Daisy B. Peñaloza

 Daisy B. Peñaloza

Community Voices: Don't ignore plight of Cuba's oppressed people

By Daisy B. Peñaloza

“But why does that repressive regime get a free ride?”

— “Where Were You the Day Orlando Zapata Died?” by I.H.A.D.

Vice President Mike Pence, freshly returned from his participation at the Eighth Summit of the Americas in Lima, Peru, penned an Op-Ed letter to the Miami Herald in which he writes: “Last year, President Trump reversed the failed policy of the last administration. No longer will U.S. dollars fund Cuba’s military and intelligence services.”

Pence echoed Trump’s emphatic promises to hopeful Cuban exiles and dissidents last June, in Miami, that the administration would be “strictly enforcing U.S. law.” To date, the promises have gone unfulfilled.

Trump’s measures moderately scaled back U.S. tourism and commerce dollars destined for the Castro elites and military; however, the half-hearted rollback failed to abide by the letter of the law as explicitly outlined in the 1996 Helms-Burton Act. The majority of Obama’s Cuba policy remains intact having never been officially rescinded. In violation of Helms-Burton, U.S. corporations Marriott, Google, the airline industry, and cruise ships continue to financially transact with the monopolistic regime. On March 30, 2018, the U.S. Department of Transportation approved more airline flights to Cuba, which will reap a potential $495 million for the parties involved. Current law prohibits these transactions.

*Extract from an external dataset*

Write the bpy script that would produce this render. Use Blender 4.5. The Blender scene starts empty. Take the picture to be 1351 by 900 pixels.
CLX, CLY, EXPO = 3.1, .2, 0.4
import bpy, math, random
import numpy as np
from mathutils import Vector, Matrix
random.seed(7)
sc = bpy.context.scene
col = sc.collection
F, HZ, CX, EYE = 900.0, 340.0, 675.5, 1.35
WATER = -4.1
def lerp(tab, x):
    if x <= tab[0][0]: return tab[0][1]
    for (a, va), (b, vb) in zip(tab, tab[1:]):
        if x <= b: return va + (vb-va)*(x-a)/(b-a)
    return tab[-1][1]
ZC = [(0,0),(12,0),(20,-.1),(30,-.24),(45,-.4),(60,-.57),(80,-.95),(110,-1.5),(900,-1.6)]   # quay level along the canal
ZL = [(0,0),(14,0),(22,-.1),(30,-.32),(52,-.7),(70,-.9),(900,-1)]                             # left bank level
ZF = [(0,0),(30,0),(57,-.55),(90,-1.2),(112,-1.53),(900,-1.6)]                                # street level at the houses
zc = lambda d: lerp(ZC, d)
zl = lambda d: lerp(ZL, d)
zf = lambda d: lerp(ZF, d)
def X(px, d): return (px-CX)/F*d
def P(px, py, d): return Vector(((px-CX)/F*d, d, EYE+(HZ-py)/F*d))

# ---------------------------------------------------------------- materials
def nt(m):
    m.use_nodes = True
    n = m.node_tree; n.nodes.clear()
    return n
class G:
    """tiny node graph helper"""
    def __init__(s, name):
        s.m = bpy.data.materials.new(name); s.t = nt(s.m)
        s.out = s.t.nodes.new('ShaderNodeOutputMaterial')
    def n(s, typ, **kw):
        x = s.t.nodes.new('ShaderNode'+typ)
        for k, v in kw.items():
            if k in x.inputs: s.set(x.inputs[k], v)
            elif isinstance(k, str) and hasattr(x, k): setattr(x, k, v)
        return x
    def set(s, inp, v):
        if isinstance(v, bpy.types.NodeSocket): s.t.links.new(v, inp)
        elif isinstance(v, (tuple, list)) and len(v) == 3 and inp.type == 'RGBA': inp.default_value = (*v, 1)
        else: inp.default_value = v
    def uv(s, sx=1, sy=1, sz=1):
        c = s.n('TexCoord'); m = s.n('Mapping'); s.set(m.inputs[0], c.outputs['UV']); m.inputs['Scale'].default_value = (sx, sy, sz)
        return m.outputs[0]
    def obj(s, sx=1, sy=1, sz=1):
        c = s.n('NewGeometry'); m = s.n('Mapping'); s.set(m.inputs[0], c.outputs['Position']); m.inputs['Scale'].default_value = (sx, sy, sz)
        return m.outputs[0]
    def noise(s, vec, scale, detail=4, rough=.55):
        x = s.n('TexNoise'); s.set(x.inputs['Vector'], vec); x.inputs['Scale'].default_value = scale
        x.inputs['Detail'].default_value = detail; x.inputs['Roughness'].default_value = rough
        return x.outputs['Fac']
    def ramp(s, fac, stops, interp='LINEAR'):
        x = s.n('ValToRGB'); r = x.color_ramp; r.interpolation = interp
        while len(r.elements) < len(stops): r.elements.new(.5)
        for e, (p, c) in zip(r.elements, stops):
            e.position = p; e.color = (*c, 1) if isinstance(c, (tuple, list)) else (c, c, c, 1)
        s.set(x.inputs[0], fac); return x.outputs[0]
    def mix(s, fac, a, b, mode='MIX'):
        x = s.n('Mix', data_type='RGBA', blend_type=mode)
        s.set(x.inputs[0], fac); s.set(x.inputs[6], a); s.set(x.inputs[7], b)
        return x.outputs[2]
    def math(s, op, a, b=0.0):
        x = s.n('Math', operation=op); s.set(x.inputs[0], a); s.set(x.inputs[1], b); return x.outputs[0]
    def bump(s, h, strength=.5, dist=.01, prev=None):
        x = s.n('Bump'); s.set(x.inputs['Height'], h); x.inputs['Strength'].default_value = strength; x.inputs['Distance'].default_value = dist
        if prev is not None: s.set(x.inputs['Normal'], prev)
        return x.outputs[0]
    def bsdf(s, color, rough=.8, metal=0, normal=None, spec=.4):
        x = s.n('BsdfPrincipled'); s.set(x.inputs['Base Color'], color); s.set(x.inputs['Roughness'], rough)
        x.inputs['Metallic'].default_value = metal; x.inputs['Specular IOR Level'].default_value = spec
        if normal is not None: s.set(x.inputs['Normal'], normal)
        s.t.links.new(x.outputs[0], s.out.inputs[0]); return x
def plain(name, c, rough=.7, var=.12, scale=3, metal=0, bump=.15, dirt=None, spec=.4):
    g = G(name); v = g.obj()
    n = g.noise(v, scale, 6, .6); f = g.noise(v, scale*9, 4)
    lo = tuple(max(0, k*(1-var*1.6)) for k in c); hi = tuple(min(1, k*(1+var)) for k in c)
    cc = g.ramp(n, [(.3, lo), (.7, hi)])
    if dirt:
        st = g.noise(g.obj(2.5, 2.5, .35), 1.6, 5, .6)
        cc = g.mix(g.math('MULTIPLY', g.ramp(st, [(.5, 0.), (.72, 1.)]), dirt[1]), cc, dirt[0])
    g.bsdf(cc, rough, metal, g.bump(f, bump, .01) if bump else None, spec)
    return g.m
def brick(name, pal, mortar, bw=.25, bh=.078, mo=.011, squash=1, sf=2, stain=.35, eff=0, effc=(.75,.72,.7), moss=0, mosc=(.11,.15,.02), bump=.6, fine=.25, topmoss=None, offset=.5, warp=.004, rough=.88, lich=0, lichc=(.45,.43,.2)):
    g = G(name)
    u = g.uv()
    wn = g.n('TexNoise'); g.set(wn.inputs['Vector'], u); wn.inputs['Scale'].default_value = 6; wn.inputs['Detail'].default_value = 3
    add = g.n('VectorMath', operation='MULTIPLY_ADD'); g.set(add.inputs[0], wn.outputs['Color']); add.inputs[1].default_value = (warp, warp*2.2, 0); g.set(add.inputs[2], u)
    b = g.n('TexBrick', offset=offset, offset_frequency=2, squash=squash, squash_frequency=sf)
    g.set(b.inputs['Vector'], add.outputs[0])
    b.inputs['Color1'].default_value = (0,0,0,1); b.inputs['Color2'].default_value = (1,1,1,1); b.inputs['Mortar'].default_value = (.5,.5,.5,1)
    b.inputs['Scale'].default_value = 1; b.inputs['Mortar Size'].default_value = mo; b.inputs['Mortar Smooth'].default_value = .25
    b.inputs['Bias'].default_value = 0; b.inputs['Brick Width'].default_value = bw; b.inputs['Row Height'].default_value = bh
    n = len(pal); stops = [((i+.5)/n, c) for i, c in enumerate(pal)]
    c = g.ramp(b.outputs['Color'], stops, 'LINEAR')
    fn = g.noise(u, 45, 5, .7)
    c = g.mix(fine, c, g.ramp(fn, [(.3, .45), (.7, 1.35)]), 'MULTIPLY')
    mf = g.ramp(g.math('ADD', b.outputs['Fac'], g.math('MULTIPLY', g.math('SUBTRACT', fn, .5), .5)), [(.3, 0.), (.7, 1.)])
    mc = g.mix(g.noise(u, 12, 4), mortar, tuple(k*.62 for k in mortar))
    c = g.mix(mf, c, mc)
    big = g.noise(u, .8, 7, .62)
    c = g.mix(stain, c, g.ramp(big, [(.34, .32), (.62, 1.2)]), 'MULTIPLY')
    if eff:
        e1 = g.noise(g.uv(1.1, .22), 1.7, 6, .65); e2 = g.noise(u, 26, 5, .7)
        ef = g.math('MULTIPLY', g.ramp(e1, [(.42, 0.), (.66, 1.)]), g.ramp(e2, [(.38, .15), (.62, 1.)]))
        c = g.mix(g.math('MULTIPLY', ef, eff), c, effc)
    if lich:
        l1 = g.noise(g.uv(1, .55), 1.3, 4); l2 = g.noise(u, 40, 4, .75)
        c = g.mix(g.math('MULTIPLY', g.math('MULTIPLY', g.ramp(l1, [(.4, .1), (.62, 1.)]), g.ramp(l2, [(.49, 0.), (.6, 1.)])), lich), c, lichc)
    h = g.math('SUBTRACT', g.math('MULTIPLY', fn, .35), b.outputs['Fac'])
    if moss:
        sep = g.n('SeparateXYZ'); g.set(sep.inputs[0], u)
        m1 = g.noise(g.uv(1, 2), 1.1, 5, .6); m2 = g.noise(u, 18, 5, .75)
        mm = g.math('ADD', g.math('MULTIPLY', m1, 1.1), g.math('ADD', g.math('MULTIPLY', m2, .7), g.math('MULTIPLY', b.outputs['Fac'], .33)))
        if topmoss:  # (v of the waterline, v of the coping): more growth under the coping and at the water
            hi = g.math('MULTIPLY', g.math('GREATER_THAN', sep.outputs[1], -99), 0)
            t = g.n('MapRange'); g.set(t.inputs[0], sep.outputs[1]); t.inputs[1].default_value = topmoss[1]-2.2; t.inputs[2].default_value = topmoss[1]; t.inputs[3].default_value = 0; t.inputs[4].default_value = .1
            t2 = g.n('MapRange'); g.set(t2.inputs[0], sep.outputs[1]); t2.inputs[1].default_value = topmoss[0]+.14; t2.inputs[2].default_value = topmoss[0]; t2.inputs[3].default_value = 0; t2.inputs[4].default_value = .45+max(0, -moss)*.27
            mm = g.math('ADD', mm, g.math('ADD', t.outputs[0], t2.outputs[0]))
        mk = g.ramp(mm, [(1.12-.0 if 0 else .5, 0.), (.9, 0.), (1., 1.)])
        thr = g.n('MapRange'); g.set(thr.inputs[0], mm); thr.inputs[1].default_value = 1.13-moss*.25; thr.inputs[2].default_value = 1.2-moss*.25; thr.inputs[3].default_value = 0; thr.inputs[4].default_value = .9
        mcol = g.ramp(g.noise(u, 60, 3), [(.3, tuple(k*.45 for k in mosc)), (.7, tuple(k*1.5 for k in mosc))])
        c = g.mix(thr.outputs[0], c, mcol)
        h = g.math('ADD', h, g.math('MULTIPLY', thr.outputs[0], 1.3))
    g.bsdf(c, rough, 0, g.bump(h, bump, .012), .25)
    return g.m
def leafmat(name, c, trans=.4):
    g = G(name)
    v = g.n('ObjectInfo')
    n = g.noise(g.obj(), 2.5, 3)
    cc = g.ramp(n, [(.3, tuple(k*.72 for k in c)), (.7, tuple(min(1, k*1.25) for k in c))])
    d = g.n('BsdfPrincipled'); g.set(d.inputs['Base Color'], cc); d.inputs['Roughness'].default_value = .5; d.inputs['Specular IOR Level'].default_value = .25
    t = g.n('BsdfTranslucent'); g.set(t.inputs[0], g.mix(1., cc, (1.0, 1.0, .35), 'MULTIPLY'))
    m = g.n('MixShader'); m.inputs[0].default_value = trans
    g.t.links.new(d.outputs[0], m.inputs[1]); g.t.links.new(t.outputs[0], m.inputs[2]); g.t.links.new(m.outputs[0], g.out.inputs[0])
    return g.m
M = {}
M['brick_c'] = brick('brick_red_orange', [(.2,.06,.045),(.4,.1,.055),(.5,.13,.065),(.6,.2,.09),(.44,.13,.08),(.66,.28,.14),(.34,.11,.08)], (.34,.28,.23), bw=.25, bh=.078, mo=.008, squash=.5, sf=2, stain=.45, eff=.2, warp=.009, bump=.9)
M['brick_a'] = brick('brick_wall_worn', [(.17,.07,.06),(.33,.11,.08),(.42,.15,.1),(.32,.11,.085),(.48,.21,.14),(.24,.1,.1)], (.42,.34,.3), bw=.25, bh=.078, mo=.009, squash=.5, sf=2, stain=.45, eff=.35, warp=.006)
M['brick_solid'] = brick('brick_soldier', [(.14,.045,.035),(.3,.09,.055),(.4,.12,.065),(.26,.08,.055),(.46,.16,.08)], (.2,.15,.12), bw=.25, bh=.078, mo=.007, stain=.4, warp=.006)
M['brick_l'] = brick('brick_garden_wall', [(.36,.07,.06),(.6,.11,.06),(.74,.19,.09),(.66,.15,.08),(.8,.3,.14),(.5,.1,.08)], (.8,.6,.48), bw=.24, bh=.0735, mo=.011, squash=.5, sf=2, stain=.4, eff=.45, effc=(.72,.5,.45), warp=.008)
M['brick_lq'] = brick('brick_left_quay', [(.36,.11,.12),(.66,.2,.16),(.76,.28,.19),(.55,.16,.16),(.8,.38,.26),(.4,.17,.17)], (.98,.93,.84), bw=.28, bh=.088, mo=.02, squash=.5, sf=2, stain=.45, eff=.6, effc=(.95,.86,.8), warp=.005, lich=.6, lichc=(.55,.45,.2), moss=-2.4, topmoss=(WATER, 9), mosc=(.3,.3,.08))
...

U.S. and foreign cruise ship companies daily profit from the use of properties stolen from U.S. citizens and Cuban exiles. Under Title III of Helms-Burton, U.S. citizens can sue the Cuban regime and any foreign business engaged in trafficking on the island. U.S. companies breaching the dictums of Title III should also be liable. Since 1996, all U.S. presidents have suspended Title III at six month intervals. This July, Trump will mull over doing the same as his predecessors. The “litigation ban” should end enabling due process for the many aggrieved claimants who have waited decades for compensation.

Much has been written about the Castro regime’s direct culpability in the Venezuelan societal crisis and in that nation’s free-fall into dictatorship. Mystifyingly, countries such as Canada, Britain, and Australia, which profess to uphold human rights, have been unwilling to hold the regime accountable for its copious crimes.

With renewed urgency, Cuba’s dissidents are pressing for greater sanctions against the Castro oligarchs. Trump can start promoting a “Hemisphere of Freedom” by enforcing the just U.S. laws already in place. The organizers of the next Americas Summit should bar any Cuban leadership that has not engaged in a democratic transition. Unsurprisingly, Miguel Díaz-Canel, the Cuban puppet figurehead, intends to stay on the totalitarian path of repression and economic stagnation.

The Ladies in White, a pro-democracy group advocating the release of political prisoners and the restoration of civil liberties, have obtained no reprieve from the regime’s henchmen. The brave women press on enduring threats, beatings, arbitrary detentions and denunciatory mobs. Heads of state, foreign correspondents and tourists, with a few exceptions, have mostly closed their hearts and minds to the omnipresent suffering of Cubans. Dissidents and independent journalists on the island document, visually and in writing, the human rights abuses, and publish them on social media; otherwise, no one would know.

With each passing year, the Cuban dissident movement gathers strength and unity. The regime-instilled fear and apathy among the general population is gradually dissipating. The nations of the world can facilitate a democratic transition by lending moral and diplomatic support instead of ignoring the plight of the oppressed. Individuals everywhere can conscientiously forego vacations that enrich the Castros, publicize through social media the quotidian human rights abuses inflicted on the populace, and pressure the Trump administration’s enforcement of Helms-Burton and associated laws.

Words are powerful. Their potency is doubly magnified when they are coupled with sincerity and follow-through. My great-grandfather, a veteran of the 1895 Cuban War of Independence, would agree with Mike Pence: “¡Que Viva Cuba Libre!”

Daisy B. Peñaloza of Bakersfield is a preschool teacher. She left communist Cuba on a 1967 Freedom Flight. The opinions expressed are her own.